Obviamente, el factor estabilizador que ha permitido este cambio radical en la situación política interna de Siria ha sido la involucración de Rusia, desde septiembre de 2015, en la guerra civil del país.
La intervención de Rusia en Siria se produjo con tres objetivos: impedir la caída del régimen de Assad, mantener y expandir las bases navales y aéreas rusas en aquel país y profundizar la influencia que Rusia, tradicionalmente, ha disfrutado dentro de las Fuerzas Armadas y de las milicias sirias.

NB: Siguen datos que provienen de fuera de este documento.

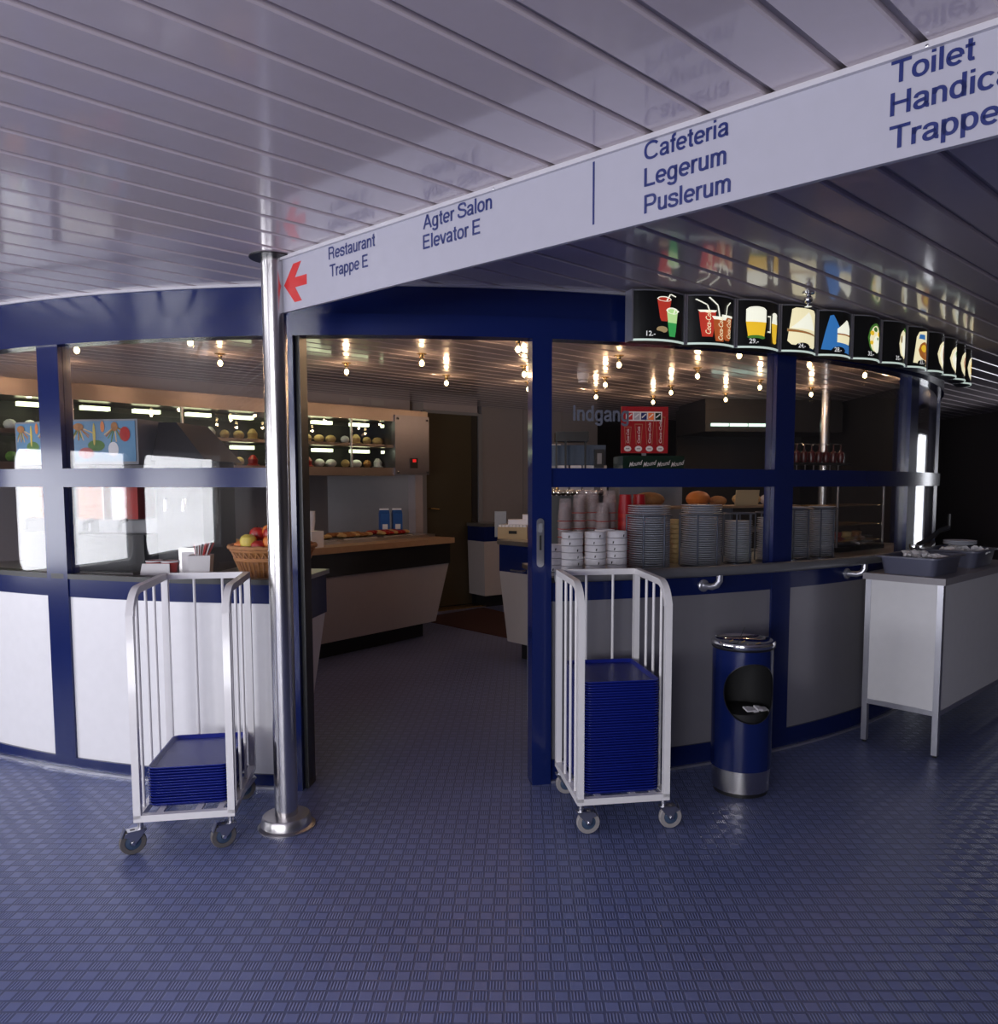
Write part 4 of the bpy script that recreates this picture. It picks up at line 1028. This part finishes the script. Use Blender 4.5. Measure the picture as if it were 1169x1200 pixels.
o = Mb().hexa([(-.08, -.002), (.08, -.002), (.08, .002), (-.08, .002)], 0, [(-.07, .018), (.07, .018), (.07, .022), (-.07, .022)], .085).build('price_card', 'paper'); o.location = (-1.89, 4.05, .95 + .06); tag(o, 'white card leaning on the two red cups', 'card')
o.location = (-1.89, 4.03, .95)
o = thing('straw_holder', 'white square holder full of red straws left of the fruit basket', 'straw holder', (-1.66, 4.06, .95), .2)
Mb().hexa([(-.045, -.045), (.045, -.045), (.045, .045), (-.045, .045)], 0, [(-.055, -.055), (.055, -.055), (.055, .055), (-.055, .055)], .13).build('holder', 'paper', o)
for i in range(16):
    a, b = random.uniform(-.035, .035), random.uniform(-.035, .035)
    Mb().tube([(a, b, .12), (a * 1.6 + .01, b * 1.6, .19)], .003, 5).build('straw', 'redf' if i % 3 else 'paper', o)
o = thing('napkin_dispenser', 'upright chrome napkin dispenser between the cups and the straw holder', 'napkin dispenser', (-1.76, 4.18, .95), .1)
Mb().box(-.045, .045, -.06, .06, 0, .16).build('casing', 'steel_h', o); Mb().box(-.03, .03, -.063, -.058, .02, .14).build('napkins', 'paper', o)

# ------------------------------------------------------------------ white bowls, clear cups and plates behind the right glass
bowl = Mb().lathe([(.044, 0), (.0545, .004), (.0545, .031), (.052, .035), (.050, .035), (.0495, .006)], 28)
bowl_me = bowl.build('foam_bowl', 'cup')
mk = Mb().hexa([(-.003, -.0553), (.002, -.0553), (.002, -.053), (-.003, -.053)], .008, [(-.001, -.0553), (.005, -.0553), (.005, -.053), (-.001, -.053)], .020).build('printed_mark', 'dark', bowl_me)
tag(bowl_me, 'white foam bowl, first from the bottom of the leftmost stack behind the right glass', 'bowl', 'foam bowls, leftmost stack')
bowl_me.location = (.155, 4.06, ZR)
used = True
for sx, sy, n_, lab in ((.155, 4.06, 4, 'leftmost stack'), (.252, 3.99, 6, 'front left stack'), (.372, 4.03, 6, 'middle stack'), (.488, 4.075, 6, 'right stack'), (.44, 4.21, 6, 'rear stack')):
    for i in range(n_):
        if lab == 'leftmost stack' and i == 0: continue
        dup(bowl_me, (sx + random.uniform(-.001, .001), sy, ZR + i * .0345), random.uniform(-.6, .6), 'white foam bowl, %s from the bottom of the %s behind the right glass' % (nth(i + 1), lab), 'foam bowls, ' + lab)
# clear cup towers
for i, (x, y, n_, kd) in enumerate(((.236, 4.36, 13, 0), (.315, 4.40, 14, 0), (.395, 4.46, 15, 0), (.485, 4.41, 15, 0), (.44, 4.33, 12, 0), (.355, 4.55, 15, 0), (.572, 4.40, 14, 1), (.66, 4.48, 14, 1))):
    m = Mb()
    t = thing('cup_tower', ['leftmost slim tower of clear plastic cups', 'second tower of clear plastic cups from the left', 'third tall tower of clear plastic cups from the left', 'tallest front tower of clear plastic cups', 'shorter front tower of clear plastic cups', 'rear tower of clear plastic cups', 'left tower of red paper cups behind the plates', 'right tower of red paper cups behind the plates'][i], 'cup tower', (x, y, ZR))
    for j in range(n_):
        z = j * .022
        Mb().lathe([(.043, z), (.0405, z + .012), (.032, z + .105), (.030, z + .105), (.030, z + .102), (.039, z + .01)], 20, close=False).build('cup', 'clear' if not kd else 'red_sign' if j % 2 else 'redf', t)
        if not kd and j % 2: Mb().lathe([(.0425, z + .002), (.0445, z + .004), (.0425, z + .006)], 20, close=False).build('red_band', 'redf', t)
# plates
def plates(x, y, n_, r_, label, grp, pitch=.0118, holder=True, hz_=.26):
    first = None
    for i in range(n_):
        if first is None:
            first = Mb().lathe([(r_ * .55, 0), (r_ * .62, .002), (r_ * .97, .0072), (r_, .0088), (r_ * .985, .0108), (r_ * .6, .0055), (.001, .0045)], 32).build('dinner_plate', 'porcelain'); o = first
        else: o = first.copy(); COL.objects.link(o)
        o.location = (x + random.uniform(-.001, .001), y + random.uniform(-.001, .001), ZR + .008 + i * pitch)
        tag(o, nth(n_ - i) + ' plate from the top of the ' + label, 'plate', grp)
    if holder:
        h = thing('plate_rack', 'dark wire plate rack around the ' + grp, 'rack', (x, y, ZR))
        Mb().tube([((r_ + .008) * cos(2 * pi * i / 36), (r_ + .008) * sin(2 * pi * i / 36), hz_) for i in range(36)], .0045, 6, close=True).build('ring', 'wire', h)
        Mb().lathe([(r_ + .006, 0), (r_ + .006, .006)], 36).build('base', 'wire', h)
        for a in (-112, -58, 20, 70, 160, 110):
            Mb().tube([((r_ + .008) * cos(radians(a)), (r_ + .008) * sin(radians(a)), .003), ((r_ + .008) * cos(radians(a)), (r_ + .008) * sin(radians(a)), hz_)], .0045, 6).build('upright_wire', 'wire', h)
plates(.672, 4.19, 28, .113, 'tall stack right of the foam bowls', 'tall plates stack next to the bowls', hz_=.285)
plates(.978, 4.31, 28, .110, 'second tall stack from the left', 'second tall plate stack', hz_=.285)
plates(1.222, 4.46, 20, .076, 'short stack left of the screen post', 'short plate stack left of the post', .0118, hz_=.285)
plates(1.445, 4.60, 21, .076, 'short stack directly behind the screen post', 'short plate stack behind the post', .0118, hz_=.285)
plates(1.63, 4.72, 26, .090, 'dim stack just right of the screen post', 'dim plate stack right of the post', .0118, hz_=.30)
plates(1.83, 4.83, 26, .080, 'last dim stack on the right', 'last dim plate stack', .0118, hz_=.30)
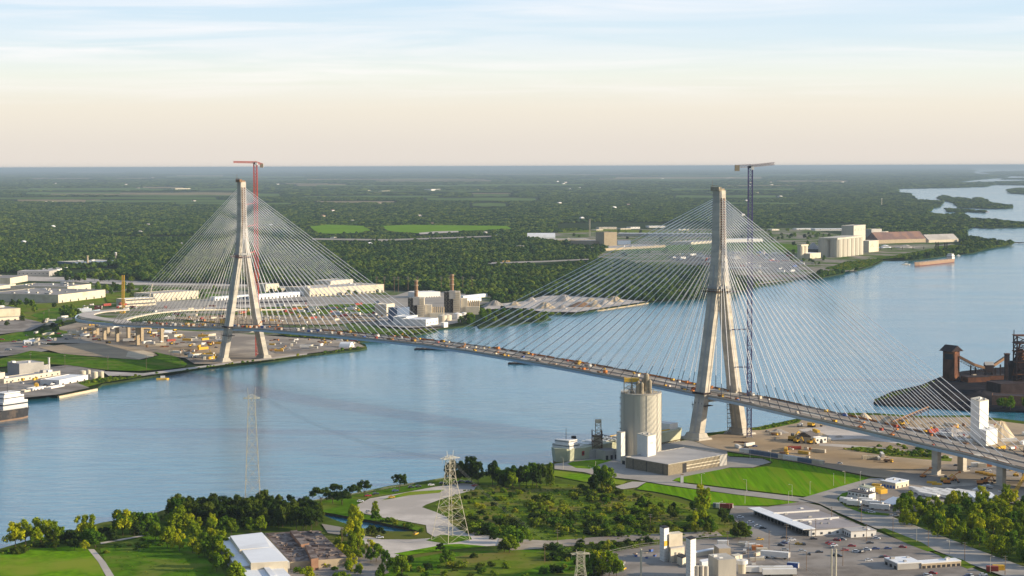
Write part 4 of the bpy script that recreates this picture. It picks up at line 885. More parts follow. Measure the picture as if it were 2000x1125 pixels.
# --- power plant with two stacks
def plant_unit(px, py, label, mirror=1, sc_=1.0):
    g = G(px, py); o = tag(empty('power_plant_unit', tuple(g)), label, 'power plant'); s = sc_
    MB().box(-15*s, 12, 0, 14*s, 22, 42*s).build('boiler_frame', 'pipework', o)
    MB().box(2*s, 4, 0, 13*s, 18, 44*s).build('boiler_house', 'cream', o)
    MB().box(-6*s, 0, 30*s, 12*s, 12, 15*s).build('duct_box', 'greywall', o)
    MB().box(16*s, 8, 0, 12*s, 16, 30*s).build('turbine_house', 'cream', o)
    st_ = MB().cyl(-7*s, 8, 0, 76*s, 2.9, 2.6, n=14).build('stack', 'brownbox', o)
    for z in (56, 66, 74): MB().cyl(-7*s, 8, z*s, (z+1)*s, 3.9, n=14).build('stack_platform', 'tan', st_)
    f = MB()
    for x in (-21, -15, -9):
        for z in range(0, 42, 7): f.tube((x*s, .6, z*s), (x*s+6, .6, (z+7)*s), .35); f.tube((x*s, .6, (z+7)*s), (x*s+6, .6, z*s), .35)
        f.tube((x*s, .6, 0), (x*s, .6, 44*s), .5)
    for z in range(7, 44, 7): f.tube((-22*s, .6, z*s), (-8*s, .6, z*s), .35)
    f.build('lattice', 'rustdark', o)
    f = MB()
    for z in range(4, 42, 4): f.box(2*s, -5.4, z*s, 12*s, 1.2, .5)
    f.build('gantry', 'tan', o)
    f = MB()
    for i in range(6): f.cyl(24*s+i*4*s, 6, 12*s, 26*s, 1.5*s, n=8)
    f.build('exhaust_pipes', 'tan', o)
    MB().box(32*s, 4, 0, 26*s, 16, 15*s).build('turbine_hall', 'cream', o)
    return o
plant_unit(820, 627, 'power plant boiler block with brown stack closer to the bridge', sc_=.82)
plant_unit(890, 614, 'power plant boiler block with taller brown stack farther along the shore', sc_=.84)
bldg('plant_building', 'blue-grey plant building beside the boiler block, seen through the stays', 'building', (776, 633), (800, 631), 24, 20, 'bluesteel', 'lightroof')
bldg('plant_building', 'white low plant office on the shore with flat roof', 'building', (832, 641), (856, 637), 12, 40, 'white', 'whiteroof', win=4)
bldg('plant_building', 'square white plant house behind the last far stays', 'building', (794, 638), (816, 634), 14, 22, 'white', 'whiteroof', dock=2)
bldg('plant_building', 'cream block on slab amid the stays beside the plaza', 'building', (755, 620), (771, 617), 20, 20, 'cream', 'cream')
bldg('plant_building', 'tiny white pump house on the shore before the round tanks', 'building', (867, 640), (875, 639), 7, 6, 'white', 'whiteroof')
for x, y, r, t, m, lab in ((864, 632, 9, 617, 'cream', 'round cream tank on the shore before the power plant'), (873, 630, 9, 616, 'cream', 'second round cream tank touching its neighbour before the power plant'), (893, 627, 8.5, 613, 'white', 'white round tank with conical roof by the power plant'), (906, 626, 5, 611, 'white', 'small white tank at the wooded end of the power plant')):
    tank(x, y, r, t, m, lab, group='shore tanks of the power plant')
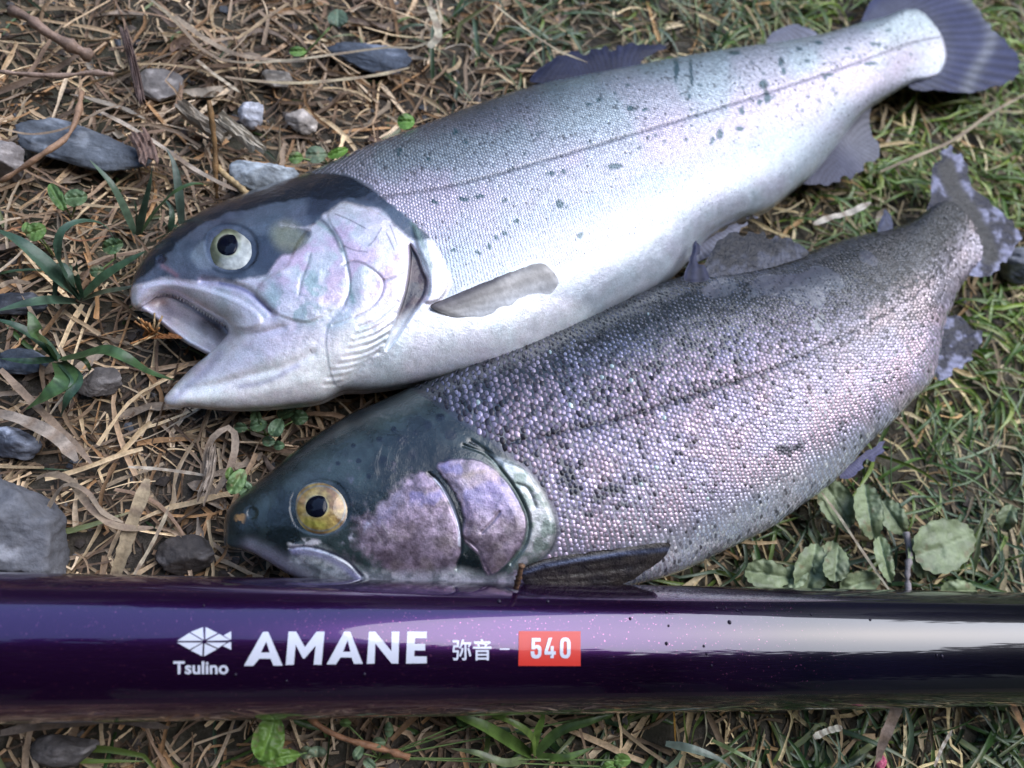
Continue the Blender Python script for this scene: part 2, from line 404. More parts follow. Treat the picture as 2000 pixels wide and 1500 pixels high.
def fin(name, poly, base, tipdir, z, col, parent, g=4, amp=.00012, nray=40, zf=None, metal=0.0, dk_=.45, mt='fin', fray=1.0, rc=.5):
    """a fin: rays fan out from the base line (two points) through the tip direction"""
    (ax, ay), (bx, by) = base
    pp = smooth_poly(poly, step=3.0); bl = math.hypot(bx - ax, by - ay) + 1e-6
    db = np.abs((pp[:, 0] - ax) * (by - ay) - (pp[:, 1] - ay) * (bx - ax)) / bl + .6 * np.maximum(0, ((pp[:, 0] - (ax+bx)/2) * (bx-ax) + (pp[:, 1] - (ay+by)/2) * (by-ay)) / bl - bl/2)
    tn = np.roll(pp, -1, 0) - np.roll(pp, 1, 0); tn /= np.hypot(*tn.T)[:, None] + 1e-9
    rf = np.random.default_rng(len(pp)); k_ = np.arange(len(pp)); jag = (vnoise(k_ * 1., k_ * 0., 3.0, 7) - .7) * 7 + (vnoise(k_ * 1., k_ * 0., 1.3, 9) - .5) * 3 - 9 * (vnoise(k_ * 1., k_ * 0., 9.0, 3) > .86)
    pp = pp + np.stack([tn[:, 1], -tn[:, 0]], 1) * (jag * sst(12, 40, db) * fray)[:, None]
    G = Grid(pp, g, False)
    mx, my = (ax + bx) / 2, (ay + by) / 2
    # focus of the fan behind the base
    fx, fy = mx - tipdir[0], my - tipdir[1]
    def ang(X, Y): return np.arctan2(Y - fy, X - fx)
    def zz(X, Y):
        a = ang(X, Y); rr = np.hypot(X - fx, Y - fy)
        w_ = np.sin(a * nray * 3.4 + 2.5 * vnoise(X, Y, 60, 3))
        zb = zf(X, Y) if zf else z
        return zb + amp * w_ + .0012 * (fbm(X, Y, 70, 5) - .5)
    def cc(X, Y):
        a = ang(X, Y); w_ = .5 + .5 * np.sin(a * nray * 3.4 + 2.5 * vnoise(X, Y, 60, 3))
        c = col(X, Y) if callable(col) else np.tile(col, X.shape + (1,))
        return c * dk_ * (.88 - rc * .52 + rc * w_ + .5 * (fbm(X, Y, 30, 8) - .5))[..., None]
    return plate(name, poly, zz, M[mt], parent, cc, g, .0005, Gd=G)
def eye(cx, cy, rx, ry, rotd, px_, py_, rp, zfun, parent, irisf, bulge):
    bulge = bulge * .6; t = np.linspace(0, 2 * math.pi, 40, endpoint=False); ca, sa = math.cos(R(rotd)), math.sin(R(rotd))
    poly = np.stack([cx + rx*np.cos(t)*ca - ry*np.sin(t)*sa, cy + rx*np.cos(t)*sa + ry*np.sin(t)*ca], 1)
    zc = float(zfun(np.array([cx]), np.array([cy]))[0])
    zr = zfun(poly[:, 0], poly[:, 1])
    # plane through the rim so that the eye sits in the head
    A = np.c_[poly, np.ones(len(poly))]; k, *_ = np.linalg.lstsq(A, zr, rcond=None)
    def zz(X, Y):
        r2 = (((X-cx)*ca + (Y-cy)*sa)/rx)**2 + ((-(X-cx)*sa + (Y-cy)*ca)/ry)**2
        return k[0]*X + k[1]*Y + k[2] - .0006 + bulge * (1 - np.clip(r2, 0, 1))
    def cc(X, Y):
        rr = np.hypot(X - px_, Y - py_) / rp
        r2 = np.sqrt((((X-cx)*ca + (Y-cy)*sa)/rx)**2 + ((-(X-cx)*sa + (Y-cy)*ca)/ry)**2)
        return irisf(X, Y, rr, r2)
    e = plate('eye', poly, zz, M['eye'], parent, cc, 1.5, .0001, metal=.25, smooth=False)
    pp = np.stack([px_ + rp*np.cos(t) - .10*rp*np.cos(2*t) - .05*rp*np.cos(3*t), py_ + rp*1.0*np.sin(t) - .10*rp*np.cos(t)], 1)
    plate('pupil', pp, lambda X, Y: zz(X, Y) + .0003 + .0005 * (1 - np.clip(((X-px_)**2+(Y-py_)**2)/rp**2, 0, 1)), M['pupil'], e, (.01, .01, .02), 1.5, .0001, smooth=False)
    return e

# ---- upper fish (open mouth)
OUT1 = [(255,572),(261,540),(278,508),(305,476),(345,443),(400,408),(450,387),(510,365),(570,345),(630,324),(700,291),(780,260),(860,230),(940,200),(1040,167),(1150,144),(1260,123),(1340,108),(1440,92),(1540,78),(1620,62),(1680,44),(1725,33),(1769,17),(1800,22),(1836,62),(1849,105),(1838,140),(1812,154),(1785,160),(1740,184),(1700,210),(1668,240),(1630,292),(1590,340),(1560,364),(1500,410),(1440,432),(1385,465),(1345,512),(1300,552),(1200,606),(1100,660),(1000,706),(920,724),(850,740),(780,755),(710,764),(672,764),(628,785),(577,792),(528,797),(472,800),(416,798),(367,794),(340,795),(325,790),(320,779),(332,763),(349,744),(377,716),(409,690),(430,668),(444,650),(440,636),(416,620),(388,603),(360,586),(335,575),(311,577),(287,593),(268,603),(258,596)]
G1 = Grid(OUT1, 2.0); X, Y = G1.X, G1.Y
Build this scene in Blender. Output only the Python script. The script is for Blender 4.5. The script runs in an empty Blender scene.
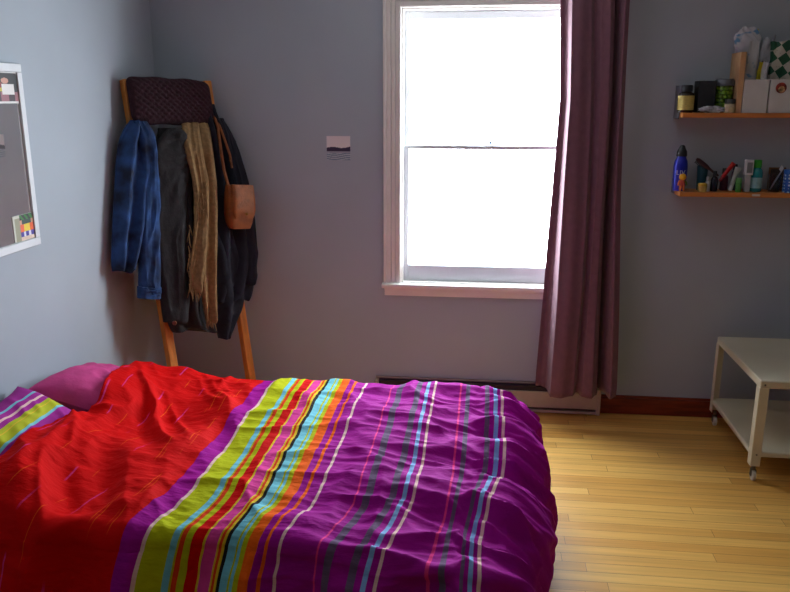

No debe olvidarse que Siria sirve a una de las prioridades existenciales de Rusia, desde hace siglos, que es la de garantizarse acceso libre y permanente, durante todo el año, a mares cálidos.
Rusia cumple esta exigencia estratégica con la navegación sin obstáculos desde la base de su Flota del Mar Negro, situada en Sebastopol, Crimea, a través del estrecho del Bósforo, en Turquía, y con el punto de apoyo que representa, para esa ruta de salida hacia aguas cálidas, su presencia en el Mar Mediterráneo Oriental, gracias a la base naval en Tartus, Siria.
Lo que Rusia nunca ha pretendido en Siria es alcanzar el mismo nivel de influencia que la República Islámica de Irán tiene en ese país ya que ésta ha buscado, conscientemente, la penetración en el tejido cultural y social sirios, algo que no es de interés ruso.
Los éxitos alcanzados por Rusia en Siria han sido tanto de naturaleza tangible como de carácter intangible.
Por un lado, Rusia consiguió los objetivos de denegación que buscaba en Siria.
La Federación Rusa cambió la inercia de la guerra civil en Siria -de hecho, desde 2016, sólo un año después del comienzo de la intervención militar rusa en Siria, la guerra civil siria se pudo dar por terminada, ya que lo que vino después están siendo coletazos de ésta-, hasta el punto de impedir el derrocamiento de Assad, restringió la libertad de maniobra de EE. UU. en Siria y avanzó, en contraste con EE. UU., especialmente, con la política de Barack Obama, el interés regional ruso de promover en Próximo Oriente un mundo multipolar en el que EE. UU. no sea el hegemon dominante.
Asimismo, gracias a su papel decisivo en la resolución del conflicto sirio -como hizo, anteriormente, en Georgia, en 2008, o en Crimea, en 2014-, Rusia incrementó su prestigio ante los países árabes, lo que le ha permitido mantener una interlocución más cercana, políticamente, y poner en valor, militarmente, su propuesta de valor como suministrador de sistemas de armas para todos ellos, dada su habilidad demostrable al haber construido unas Fuerzas Armadas propias altamente capacitadas para conducir guerras, incluidas las híbridas.
El lanzamiento que Rusia hizo de misiles de crucero desde el Mar Caspio para golpear a las milicias yihadistas en Siria, en noviembre de 2015, no fue una exigencia operativa surgida del teatro de operaciones mismo, sino, más bien, una ocasión para que Rusia pudiera presumir de las capacidades militares recientemente desarrollas.
No obstante, Rusia tiene todavía en el pasivo del balance de su intervención en Siria la reconstrucción del país, el levantamiento de las sanciones internacionales contra el régimen de Damasco y, en definitiva, el que los sirios no se hayan podido beneficiar, todavía, de los réditos de la paz en favor de su prosperidad individual, familiar y colectiva.